Online Firefighting on Cactus Graphs
Max Hugen, Bob Krekelberg, Alison Hsiang-Hsuan Liu
TL;DR
This paper extends online firefighting from trees to cactus-like graphs, establishing fundamental limits and algorithmic strategies. It proves an $\Omega(\sqrt{n})$ lower bound on tadpole graphs, highlighting the adversary’s advantage due to cycles, and then gives $O(\sqrt{n})$-competitive algorithms for $1$-almost-trees and for cactus graphs (ALG_A and ALG_C). It introduces a robust charging framework and graph-reduction techniques to align online decisions with the offline optimum, even when residual graphs diverge due to cycle-breaking. In a special case where firefighters arrive in even numbers, a simpler greedy strategy (ALG_E) attains a constant $3$-competitive ratio. Collectively, the results significantly deepen our understanding of online containment in cyclic graphs and provide near-optimal guarantees across graph classes of bounded cycle structure.
Abstract
It is known that the online firefighting is 2-competitive on trees (Coupechoux et al. 2019), which suggests that the problem is relatively easy on trees. We extend the study to graphs containing cycles. We first show that the presence of cycles gives a strong advantage to the adversary: cycles create situations where the algorithm and the optimal solution operate on different game states, and the adversary can exploit the uncertainty in the firefighter sequence to trap the algorithm. Specifically, we prove that even on a tadpole graph (a cycle with a tail path), no deterministic online algorithm achieves a competitive ratio better than $Ω(\sqrt{n})$, where n is the number of vertices.
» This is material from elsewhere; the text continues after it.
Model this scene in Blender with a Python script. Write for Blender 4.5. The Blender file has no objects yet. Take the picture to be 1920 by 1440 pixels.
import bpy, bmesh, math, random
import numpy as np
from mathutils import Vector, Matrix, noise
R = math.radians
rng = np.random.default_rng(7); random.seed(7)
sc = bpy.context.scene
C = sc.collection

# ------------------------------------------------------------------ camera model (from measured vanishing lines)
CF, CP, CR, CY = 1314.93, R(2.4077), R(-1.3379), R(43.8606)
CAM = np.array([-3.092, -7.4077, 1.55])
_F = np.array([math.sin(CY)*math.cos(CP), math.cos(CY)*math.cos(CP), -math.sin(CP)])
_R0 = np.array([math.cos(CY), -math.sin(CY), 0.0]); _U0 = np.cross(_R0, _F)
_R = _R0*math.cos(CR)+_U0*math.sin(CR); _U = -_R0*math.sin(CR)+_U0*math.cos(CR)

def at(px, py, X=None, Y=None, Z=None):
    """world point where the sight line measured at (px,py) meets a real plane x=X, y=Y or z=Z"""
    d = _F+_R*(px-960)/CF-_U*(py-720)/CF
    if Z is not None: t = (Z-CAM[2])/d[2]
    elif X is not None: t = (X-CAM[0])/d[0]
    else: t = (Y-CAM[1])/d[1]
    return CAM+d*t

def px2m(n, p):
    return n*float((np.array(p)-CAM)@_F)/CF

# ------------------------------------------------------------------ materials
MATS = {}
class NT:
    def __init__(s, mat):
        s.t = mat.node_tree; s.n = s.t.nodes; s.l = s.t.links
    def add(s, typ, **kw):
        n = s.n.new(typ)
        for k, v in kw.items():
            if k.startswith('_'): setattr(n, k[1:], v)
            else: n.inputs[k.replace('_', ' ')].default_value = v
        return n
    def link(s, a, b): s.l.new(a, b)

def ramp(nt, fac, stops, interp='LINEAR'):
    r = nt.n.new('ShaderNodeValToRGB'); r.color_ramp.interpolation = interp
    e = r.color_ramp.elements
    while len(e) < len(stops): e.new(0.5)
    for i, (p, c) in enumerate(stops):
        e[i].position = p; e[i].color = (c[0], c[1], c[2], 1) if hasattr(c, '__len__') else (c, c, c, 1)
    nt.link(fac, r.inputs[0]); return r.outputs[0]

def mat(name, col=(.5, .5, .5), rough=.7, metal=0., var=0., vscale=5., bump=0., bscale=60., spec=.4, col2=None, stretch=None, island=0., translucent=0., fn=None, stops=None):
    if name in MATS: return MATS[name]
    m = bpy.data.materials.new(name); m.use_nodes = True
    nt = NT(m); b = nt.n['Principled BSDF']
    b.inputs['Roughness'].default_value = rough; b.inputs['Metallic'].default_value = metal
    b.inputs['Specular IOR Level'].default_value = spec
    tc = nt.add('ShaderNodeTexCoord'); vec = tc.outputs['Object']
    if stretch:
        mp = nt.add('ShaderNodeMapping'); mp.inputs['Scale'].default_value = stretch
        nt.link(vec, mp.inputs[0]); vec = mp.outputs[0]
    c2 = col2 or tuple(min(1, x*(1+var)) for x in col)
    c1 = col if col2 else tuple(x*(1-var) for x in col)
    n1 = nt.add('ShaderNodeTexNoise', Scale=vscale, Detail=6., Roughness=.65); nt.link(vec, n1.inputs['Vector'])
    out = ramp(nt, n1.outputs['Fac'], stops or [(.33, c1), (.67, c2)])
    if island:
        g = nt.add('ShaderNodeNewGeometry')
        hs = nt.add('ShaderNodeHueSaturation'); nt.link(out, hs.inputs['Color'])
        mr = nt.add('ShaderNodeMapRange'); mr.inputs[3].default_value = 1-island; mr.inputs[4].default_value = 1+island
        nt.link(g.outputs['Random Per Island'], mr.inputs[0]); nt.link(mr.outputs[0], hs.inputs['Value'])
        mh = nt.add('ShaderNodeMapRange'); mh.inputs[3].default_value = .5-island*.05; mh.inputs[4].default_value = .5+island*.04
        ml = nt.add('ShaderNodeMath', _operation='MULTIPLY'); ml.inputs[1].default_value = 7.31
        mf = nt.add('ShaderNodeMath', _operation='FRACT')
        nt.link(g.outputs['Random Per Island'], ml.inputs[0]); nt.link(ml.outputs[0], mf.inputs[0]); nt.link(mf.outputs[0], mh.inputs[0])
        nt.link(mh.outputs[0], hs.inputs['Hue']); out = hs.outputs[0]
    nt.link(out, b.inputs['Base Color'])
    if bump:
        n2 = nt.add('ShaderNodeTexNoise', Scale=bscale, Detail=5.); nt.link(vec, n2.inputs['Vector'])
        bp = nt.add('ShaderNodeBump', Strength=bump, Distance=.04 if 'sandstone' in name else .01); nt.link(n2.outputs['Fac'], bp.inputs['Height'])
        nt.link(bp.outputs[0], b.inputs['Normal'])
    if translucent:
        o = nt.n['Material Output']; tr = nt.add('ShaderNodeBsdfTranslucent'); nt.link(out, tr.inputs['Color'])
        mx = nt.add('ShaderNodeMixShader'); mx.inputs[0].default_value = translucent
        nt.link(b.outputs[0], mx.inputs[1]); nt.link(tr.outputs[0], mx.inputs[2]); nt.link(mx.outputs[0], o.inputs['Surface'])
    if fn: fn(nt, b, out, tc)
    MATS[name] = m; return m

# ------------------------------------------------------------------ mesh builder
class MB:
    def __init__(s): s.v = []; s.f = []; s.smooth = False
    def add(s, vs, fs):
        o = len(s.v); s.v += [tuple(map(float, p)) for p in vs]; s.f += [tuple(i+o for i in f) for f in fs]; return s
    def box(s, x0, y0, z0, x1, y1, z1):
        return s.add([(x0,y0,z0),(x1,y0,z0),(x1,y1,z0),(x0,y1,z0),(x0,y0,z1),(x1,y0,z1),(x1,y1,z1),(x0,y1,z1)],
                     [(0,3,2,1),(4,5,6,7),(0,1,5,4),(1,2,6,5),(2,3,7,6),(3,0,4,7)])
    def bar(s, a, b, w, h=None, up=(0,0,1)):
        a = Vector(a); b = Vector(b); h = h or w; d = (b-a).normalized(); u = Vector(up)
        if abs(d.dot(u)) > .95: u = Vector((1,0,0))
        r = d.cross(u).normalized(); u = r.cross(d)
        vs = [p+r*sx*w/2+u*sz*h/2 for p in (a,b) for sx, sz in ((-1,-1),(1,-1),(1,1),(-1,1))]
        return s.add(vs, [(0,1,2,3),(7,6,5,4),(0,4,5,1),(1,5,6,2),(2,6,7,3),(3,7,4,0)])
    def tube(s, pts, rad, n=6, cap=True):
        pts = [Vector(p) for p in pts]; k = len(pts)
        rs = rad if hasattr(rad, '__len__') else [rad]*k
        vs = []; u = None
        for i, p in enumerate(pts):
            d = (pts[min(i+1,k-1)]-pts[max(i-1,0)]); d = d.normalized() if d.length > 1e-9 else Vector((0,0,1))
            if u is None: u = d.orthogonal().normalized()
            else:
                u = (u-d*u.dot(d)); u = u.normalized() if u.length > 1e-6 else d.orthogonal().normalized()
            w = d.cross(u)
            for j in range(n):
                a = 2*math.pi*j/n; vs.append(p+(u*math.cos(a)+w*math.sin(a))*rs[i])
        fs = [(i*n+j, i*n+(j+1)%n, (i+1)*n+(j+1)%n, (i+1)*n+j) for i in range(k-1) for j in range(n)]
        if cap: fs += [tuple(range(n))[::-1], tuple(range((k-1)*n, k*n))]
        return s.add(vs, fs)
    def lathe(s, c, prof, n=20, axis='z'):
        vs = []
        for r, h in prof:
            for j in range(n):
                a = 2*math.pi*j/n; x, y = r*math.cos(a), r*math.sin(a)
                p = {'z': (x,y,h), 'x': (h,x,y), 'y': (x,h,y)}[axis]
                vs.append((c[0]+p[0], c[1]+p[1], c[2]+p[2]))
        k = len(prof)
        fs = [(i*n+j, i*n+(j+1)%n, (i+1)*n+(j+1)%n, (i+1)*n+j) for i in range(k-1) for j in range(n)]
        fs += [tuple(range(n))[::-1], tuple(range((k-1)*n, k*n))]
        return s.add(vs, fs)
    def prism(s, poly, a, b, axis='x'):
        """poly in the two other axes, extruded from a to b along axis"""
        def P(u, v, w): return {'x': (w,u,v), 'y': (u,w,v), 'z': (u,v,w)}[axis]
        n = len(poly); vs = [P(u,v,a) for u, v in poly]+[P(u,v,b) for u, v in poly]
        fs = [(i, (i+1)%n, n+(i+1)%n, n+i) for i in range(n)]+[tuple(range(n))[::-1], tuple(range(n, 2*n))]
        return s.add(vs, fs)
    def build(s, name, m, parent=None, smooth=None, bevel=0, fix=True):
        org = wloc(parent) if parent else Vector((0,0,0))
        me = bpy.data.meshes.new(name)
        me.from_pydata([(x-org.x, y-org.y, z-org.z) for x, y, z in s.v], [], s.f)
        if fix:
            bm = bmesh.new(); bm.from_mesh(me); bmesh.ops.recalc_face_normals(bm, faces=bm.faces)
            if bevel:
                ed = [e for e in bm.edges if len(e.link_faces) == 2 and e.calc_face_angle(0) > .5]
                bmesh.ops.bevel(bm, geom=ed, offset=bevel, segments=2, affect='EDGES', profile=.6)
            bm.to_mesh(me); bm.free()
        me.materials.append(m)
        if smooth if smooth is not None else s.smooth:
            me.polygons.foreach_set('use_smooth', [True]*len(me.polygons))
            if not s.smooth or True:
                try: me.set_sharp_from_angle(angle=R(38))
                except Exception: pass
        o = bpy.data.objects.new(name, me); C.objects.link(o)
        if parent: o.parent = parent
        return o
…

We then propose an $O(\sqrt{n})$-competitive algorithm for 1-almost trees, which contain at most one cycle and generalize tadpole graphs. We further generalize this algorithm to cactus graphs, in which multiple cycles may appear, but no two share more than one vertex, and show that the online firefighting problem on cactus graphs remains $O(\sqrt{n})$-competitive. Finally, since cactus graphs have treewidth at most 2, we study a variant where firefighters are released in pairs, that is, each round an even number of firefighters is available. Surprisingly, in this setting the competitive complexity is significantly reduced, and we prove that the problem is at most 3-competitive. The main technical challenges lie in both algorithm design and analysis, since the algorithm and the optimal solution may break different cycles and thus operate on different residual graphs. To overcome this difficulty, we design a charging framework that carefully partitions the vertices saved by the optimal solution and charges them to the vertices saved by the algorithm. Namely, the charging scheme is carefully constructed to ensure that each vertex saved by the algorithm is charged at most a constant number of times.